[Set task] Print exactly the lines from the first one down to the line that contains "T.p('pinnacle', MB().cyl((cx, cy), 3.0, z3", both included, and skip the pictures.

[Dataset extract]
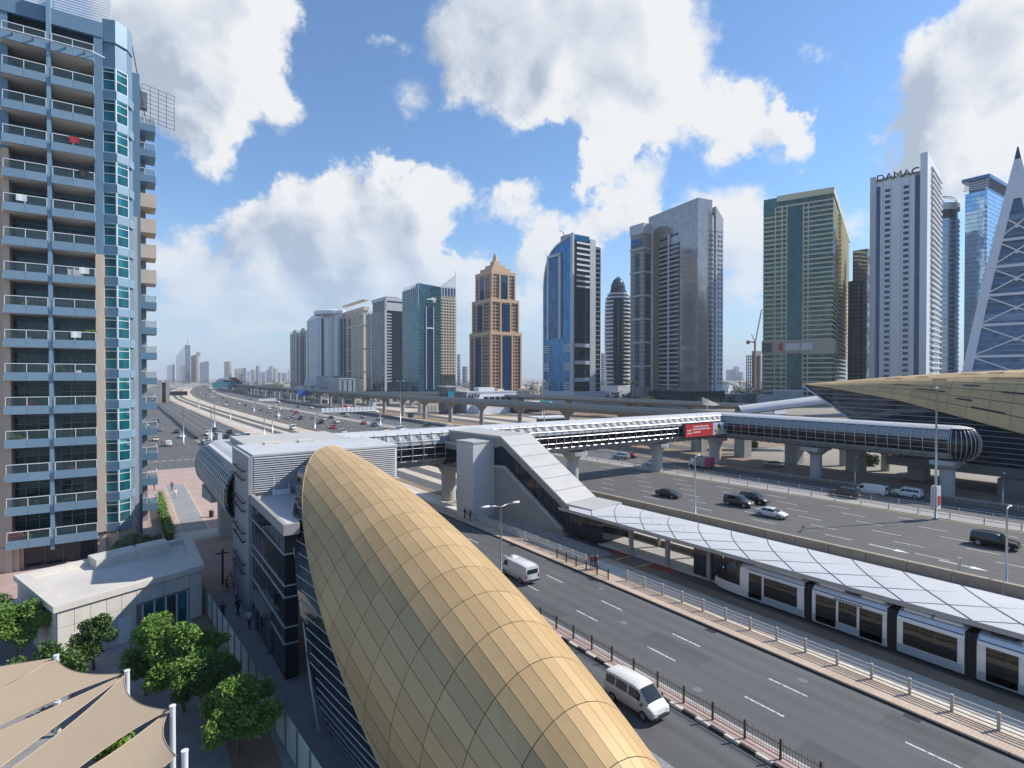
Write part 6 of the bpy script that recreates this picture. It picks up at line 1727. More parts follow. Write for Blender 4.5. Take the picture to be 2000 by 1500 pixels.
T.p('pinnacle', MB().cyl((cx, cy), 3.0, z3 + 14, z3 + 20, 12, 2.2).cyl((cx, cy), 2.0, z3 + 20, z3 + 24, 12, .3), tanb_, 40)

# blue tower with curved shoulder
T = Tower('curved_tower', 'blue glass tower with curved shoulder and white framed side', 1062, 1118, 1172, 480, 455)
zs, zt = T.z(565), T.z(455)
prof = [(0, 0), (T.wL, 0)] + [(T.wL * u, T.z(y)) for u, y in ((1, 548), (.97, 525), (.92, 508), (.84, 492), (.72, 480), (.55, 471), (.3, 464), (0, 457))]
def yz_prism(prof, x0, x1):
    k = len(prof)
    return MB().add([(x0, y, z) for y, z in prof] + [(x1, y, z) for y, z in prof], [tuple(reversed(range(k))), tuple(range(k, 2 * k))] + [(i, (i + 1) % k, k + (i + 1) % k, k + i) for i in range(k)])
T.p('glass_body', yz_prism([(y, z) for y, z in prof], .5, T.wR * .6), facade_glass('glass_bright_blue', (.03, .16, .33), .04, .4, (3, 3, 3.6), .014, .3, .04, (.08, .2, .3)))
T.p('shoulder_rim', MB().tube([(.2, y, z) for y, z in prof[1:]], .9, 6), wht2)
T.p('corner_frame', MB().box(-.3, 1.2, -.6, 2.4, 0, zt), wht2)
T.p('glass_panel', MB().box(-.6, .5, T.wL * .45, T.wL * .80, T.z(655), T.z(495)), gb)
T.p('panel_frame', MB().box(-.9, .4, T.wL * .80, T.wL * .86, T.z(660), T.z(490)).box(-.9, .4, T.wL * .38, T.wL * .45, T.z(660), T.z(490)).box(-.9, .4, T.wL * .38, T.wL * .86, T.z(493), T.z(488)), wht2)
for za, zb in ((T.z(668), T.z(655)), (T.z(705), T.z(692)), (T.z(745), T.z(730))):
    for k in range(4):
        zz = lerp(za, zb, k / 3) - 8
        T.p('white_band', MB().box(-.5, .6, T.wL * .78, T.wL, zz, zz + 1.0), wht2); T.p('white_band', MB().box(-.5, .6, 0, T.wL * .28, zz, zz + 1.0), wht2)
T.p('side_block', MB().box(1.2, T.wR * .62, -.3, 12, 0, zt - 6), gdark)
T.bands(wht_, T.z(560), T.z(465), 4.4, 1.5, .6, 'balcony_band', y0=-.9, y1=6, x0=4, x1=T.wR * .60)
T.bands(wht2, 4, T.z(655), 14, 3.0, .6, 'balcony_band', y0=-.8, y1=6, x0=2, x1=T.wR * .60)
T.p('white_slab', yz_prism([(-1, 0), (8, 0), (8, T.z(468)), (-1, T.z(462))], T.wR * .60, T.wR * .80), wht2)
T.p('dark_slab', MB().box(T.wR * .80, T.wR, -.4, 14, 0, T.z(475)), gdark)
T.bands(grey_, 8, T.z(478), 4, .7, .3, 'dark_band', y0=-.6, y1=14.2, x0=T.wR * .80, x1=T.wR + .2)
T.p('podium', MB().box(-2, T.wR + 2, -4, T.wL + 2, 0, 10), wht2); T.p('roof_plant', MB().box(3, 12, T.wL * .2, T.wL * .5, zt - 8, zt + 1), grey_)
cr2 = thing('roof_crane', 'small dark crane arm on the roof of the curved blue tower', 'crane', tuple(Matrix.Rotation(T.rz, 3, 'Z') @ Vector((6, T.wL * .4, 0)) + Vector(T.loc) + Vector((0, 0, zt - 1))), T.rz)
part(cr2, 'arm', MB().bar((0, 0, 0), (0, 4, 6), .5).bar((0, 4, 6), (0, 9, 9), .35), M['dark_metal'], local=True)
part(cr2, 'cab', MB().box(-1, 1, -1.5, 1.5, -1, 1.2), M['dark_metal'], local=True)

# pointed white-ribbed tower
T = Tower('ribbed_tower', 'curved grey tower with white floor ribs and pointed glass top', 1183, 1207, 1233, 560, 560)
r0 = (T.wR + T.wL) * .34
def ell(z):
    t = z / T.h
    return r0 * (.88 + .22 * math.sin(t * 2.6)) * (1 if t < .9 else max(.35, 1 - (t - .9) * 4))
cx, cy = r0, r0
T.p('glass_body', MB().loft([[(cx + ell(z) * math.cos(a), cy + ell(z) * math.sin(a), z) for a in np.linspace(0, 2 * math.pi, 24, endpoint=False)] for z in np.linspace(0, T.h, 24)]), gdark, True)
for k in range(3, int(T.h / 3.9)):
    z = k * 3.9; e_ = ell(z) + .6
    T.p('floor_rib', MB().cyl((cx, cy), e_, z, z + 1.7, 20), wht_)
T.p('dark_strip', MB().loft([[(cx + (ell(z) + 1.1) * math.cos(a), cy + (ell(z) + 1.1) * math.sin(a), z) for a in np.linspace(3.6, 4.3, 6)] for z in np.linspace(14, T.h * .9, 12)], cap=False, close=False), gdark)
T.p('pointed_top', MB().loft([[(cx + k * r0 * .75 * math.cos(a), cy + k * r0 * .55 * math.sin(a), T.h + z) for a in np.linspace(0, 2 * math.pi, 16, endpoint=False)] for z, k in ((-4, 1.0), (4, .9), (9, .6), (13, .08))]), ggrey, True)
T.p('base', MB().box(-2, 2 * r0 + 2, -2, 2 * r0 + 2, 0, 13), wht_)

# slim brown and teal tower, and the large silver tower in front
T = Tower('slim_tower', 'slim brown tower with teal glass strip left of the silver tower', 1231, 1256, 1272, 436, 455)
T.body(brown_ if False else mat('tower_mauve_stone', (.30, .25, .23), .7, var=.08, scale=.05)); T.stripL(gteal, .3, .62, 14, T.h - 24, .4); T.bands(wht2, 14, T.h - 20, 3.7, .5, .25)
for zz in np.arange(30, T.h - 10, 19): T.p('belt', MB().box(-.8, T.wR, -.8, T.wL + .6, zz, zz + 1.3), wht2)
T.p('top', MB().box(-.6, T.wR, -.6, T.wL + .6, T.h - 8, T.h), wht2); T.stripL(gb, .1, .9, T.h - 18, T.h - 12, .7); T.stripR(ggrey, .2, .8, 14, T.h - 24, .4)
S = Tower('silver_tower', 'broad silver reflective tower with dark central balcony strip', 1266, 1362, 1412, 387, 420, 490)
S.p('main_slab', MB().prism([(0, 0), (14, 0), (14, S.wL), (0, S.wL)], 0, [S.z(387)] * 4), gsilver)
S.p('balcony_recess', MB().box(-.25, .2, S.wL * .34, S.wL * .76, 14, S.z(462)), gdark)
S.bands(wht2, 15, S.z(465), 3.6, 1.1, .8, 'balcony', y0=S.wL * .345, y1=S.wL * .75, x1=.5)
S.p('centre_mullion', MB().box(-1.1, 0, S.wL * .545, S.wL * .56, 12, S.z(440)), wht_)
S.p('top_slot', MB().box(-.3, .1, S.wL * .36, S.wL * .52, S.z(446), S.z(442)), gdark); S.p('top_slot', MB().box(-.3, .1, S.wL * .58, S.wL * .74, S.z(449), S.z(445)), gdark)
S.p('side_recess', MB().box(14, S.wR * .36, 1.5, S.wL * .8, 0, S.z(400)), gdark)
S.bands(wht2, 12, S.z(402), 3.6, 1.2, .4, 'side_balcony', y0=.4, y1=4, x0=13.9, x1=S.wR * .36)
for u0, u1, yt in ((.36, .62, 400), (.70, .99, 398)):
    x0, x1 = S.wR * u0, S.wR * u1
    S.p('white_wing', MB().prism([(x0, 0), (x1, 0), (x1, S.wL * .7), (x0, S.wL * .7)], 0, [S.z(yt), S.z(yt + 22), S.z(yt + 22), S.z(yt)]), wht2)
    wn = MB()
    for zz in np.arange(16, S.z(450), 3.6):
        for u in (.3, .68): wn.box(lerp(x0, x1, u), lerp(x0, x1, u) + 1.2, -.12, .1, zz, zz + 1.5)
    S.p('small_windows', wn, gdark, kind='stuff')
    for zz in np.arange(20, S.z(430), 14): S.p('joint_line', MB().box(x0 - .1, x1 + .1, -.2, .1, zz, zz + .35), grey_)
S.p('wing_gap', MB().box(S.wR * .62, S.wR * .70, 2, S.wL * .7, 0, S.z(412)), gdark)
S.bands(wht2, 10, S.z(414), 3.6, 1.0, .2, 'gap_balcony', y0=1, y1=3, x0=S.wR * .62, x1=S.wR * .70)
S.p('entrance', MB().prism([(S.wR * .45, -.3), (S.wR * .9, -.3), (S.wR * .9, .2), (S.wR * .45, .2)], 2, [10, 10, 10, 10]), gdark)
S.p('podium', MB().box(-8, S.wR, -2, S.wL + 4, 0, 11), gdark)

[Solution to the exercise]
Write part 6 of the bpy script that recreates this picture. It picks up at line 1727. More parts follow. Write for Blender 4.5. Take the picture to be 2000 by 1500 pixels.
T.p('pinnacle', MB().cyl((cx, cy), 3.0, z3 + 14, z3 + 20, 12, 2.2).cyl((cx, cy), 2.0, z3 + 20, z3 + 24, 12, .3), tanb_, 40)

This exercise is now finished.